S&P500 futures have generated some gains in the Asian session following a decline on Wednesday as a result of Fed Powell's confirmation that the fight against intractable U.S. inflation will continue. Chairman of the Federal Reserve Jerome Powell has ruled out rate cuts in 2023, citing the difficulty of controlling inflation. In addition, US Treasury Secretary Janet Yellen's statement that the government "does not plan to insure all uninsured bank deposits" heightened fears of a banking sector collapse.

 

Following a recovery move, the US Dollar Index (DXY) has retreated on expectations that additional credit tightening to protect banking institutions will reduce overall demand, economic activity, and inflation. In the interim, the demand for US government bonds has increased as a result of expectations that US Janet Yellen will end further policy restrictions and reduce support for all bank deposits.

 

On the front of the United Kingdom, the Pound Sterling is likely to maintain its strength as the Bank of England (BoE) is scheduled to raise rates for the eleventh consecutive time.
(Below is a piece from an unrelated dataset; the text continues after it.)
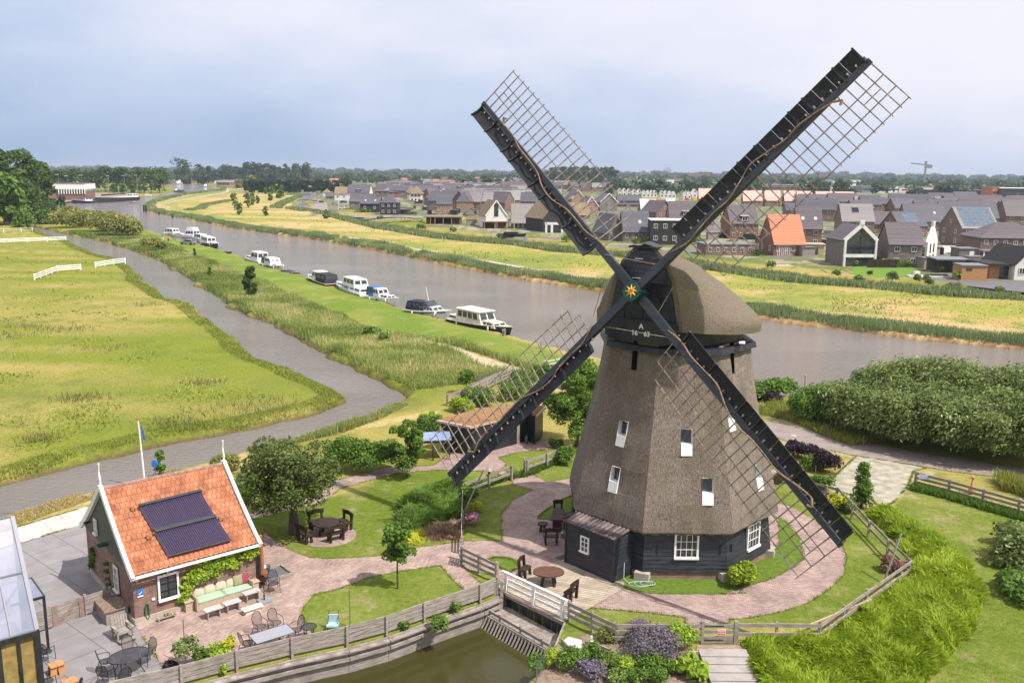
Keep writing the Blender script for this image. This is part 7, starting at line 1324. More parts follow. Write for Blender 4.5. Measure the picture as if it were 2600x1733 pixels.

Governor Andrew Bailey of the Bank of England is expected to raise interest rates by 25 basis points (bp) in response to rising food and non-alcoholic beverage prices, as well as rising energy costs, which have contributed to inflation in the United Kingdom.

 

In the midst of global banking turmoil, the Bank of England's (BoE) interest rate decision will be difficult, as policymakers were divided over whether to raise rates further or maintain them at their present level.